Aim: Find all lines in the listing that include the word "high", then copy them.

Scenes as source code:

########################################

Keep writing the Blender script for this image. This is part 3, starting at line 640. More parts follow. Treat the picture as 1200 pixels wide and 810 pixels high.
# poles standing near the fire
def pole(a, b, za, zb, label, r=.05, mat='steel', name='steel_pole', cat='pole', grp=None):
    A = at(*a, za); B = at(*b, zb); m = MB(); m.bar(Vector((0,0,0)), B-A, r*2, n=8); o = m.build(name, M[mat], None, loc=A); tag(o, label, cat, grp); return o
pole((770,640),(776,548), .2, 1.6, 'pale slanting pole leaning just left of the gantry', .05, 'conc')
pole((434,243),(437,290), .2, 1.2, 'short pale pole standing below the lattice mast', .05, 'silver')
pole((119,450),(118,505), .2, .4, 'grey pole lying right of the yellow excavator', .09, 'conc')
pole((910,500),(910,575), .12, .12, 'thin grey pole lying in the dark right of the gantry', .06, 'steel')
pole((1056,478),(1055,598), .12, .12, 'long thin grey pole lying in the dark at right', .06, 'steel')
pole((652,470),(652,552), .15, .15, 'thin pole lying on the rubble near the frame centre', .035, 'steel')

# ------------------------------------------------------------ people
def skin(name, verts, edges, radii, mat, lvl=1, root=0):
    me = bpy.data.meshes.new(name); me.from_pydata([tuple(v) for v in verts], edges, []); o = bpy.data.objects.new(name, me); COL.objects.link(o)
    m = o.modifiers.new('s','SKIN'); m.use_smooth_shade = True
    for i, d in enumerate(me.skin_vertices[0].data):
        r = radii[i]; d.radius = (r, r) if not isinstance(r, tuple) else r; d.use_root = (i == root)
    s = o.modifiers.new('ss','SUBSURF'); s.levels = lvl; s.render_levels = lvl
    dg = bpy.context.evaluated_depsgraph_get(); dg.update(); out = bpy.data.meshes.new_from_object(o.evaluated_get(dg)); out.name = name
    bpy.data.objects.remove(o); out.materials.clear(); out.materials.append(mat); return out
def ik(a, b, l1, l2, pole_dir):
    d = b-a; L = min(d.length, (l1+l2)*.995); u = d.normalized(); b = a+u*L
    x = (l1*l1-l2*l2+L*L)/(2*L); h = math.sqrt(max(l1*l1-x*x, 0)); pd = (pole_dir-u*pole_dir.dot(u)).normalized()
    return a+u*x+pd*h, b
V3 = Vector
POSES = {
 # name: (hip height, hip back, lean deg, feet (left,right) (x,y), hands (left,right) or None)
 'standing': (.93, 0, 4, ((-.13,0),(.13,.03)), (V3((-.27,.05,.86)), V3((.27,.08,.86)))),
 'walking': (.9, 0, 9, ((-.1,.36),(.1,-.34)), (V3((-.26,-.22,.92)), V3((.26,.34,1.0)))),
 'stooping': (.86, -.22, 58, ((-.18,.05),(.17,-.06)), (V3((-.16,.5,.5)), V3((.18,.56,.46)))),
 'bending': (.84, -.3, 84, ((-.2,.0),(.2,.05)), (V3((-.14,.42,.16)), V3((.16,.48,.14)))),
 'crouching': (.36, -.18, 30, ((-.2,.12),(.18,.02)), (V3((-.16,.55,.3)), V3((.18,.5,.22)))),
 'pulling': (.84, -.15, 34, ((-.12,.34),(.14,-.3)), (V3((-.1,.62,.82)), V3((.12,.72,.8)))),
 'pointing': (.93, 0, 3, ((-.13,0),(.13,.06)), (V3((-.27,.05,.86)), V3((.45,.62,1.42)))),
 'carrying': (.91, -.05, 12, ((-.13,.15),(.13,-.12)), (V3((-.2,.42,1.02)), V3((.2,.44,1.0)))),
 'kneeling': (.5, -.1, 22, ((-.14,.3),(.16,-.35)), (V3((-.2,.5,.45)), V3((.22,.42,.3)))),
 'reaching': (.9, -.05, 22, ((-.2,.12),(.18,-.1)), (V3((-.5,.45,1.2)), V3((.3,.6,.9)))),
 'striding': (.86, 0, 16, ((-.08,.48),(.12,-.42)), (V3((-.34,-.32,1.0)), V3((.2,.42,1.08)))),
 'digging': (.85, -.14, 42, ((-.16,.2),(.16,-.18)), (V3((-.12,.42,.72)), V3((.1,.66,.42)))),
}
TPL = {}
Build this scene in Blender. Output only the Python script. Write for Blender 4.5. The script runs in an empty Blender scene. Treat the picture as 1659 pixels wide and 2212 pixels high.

########################################

Exercise result:
Keep writing the Blender script for this image. This is part 3, starting at line 640. More parts follow. Treat the picture as 1200 pixels wide and 810 pixels high.
Build this scene in Blender. Output only the Python script. Write for Blender 4.5. The script runs in an empty Blender scene. Treat the picture as 1659 pixels wide and 2212 pixels high.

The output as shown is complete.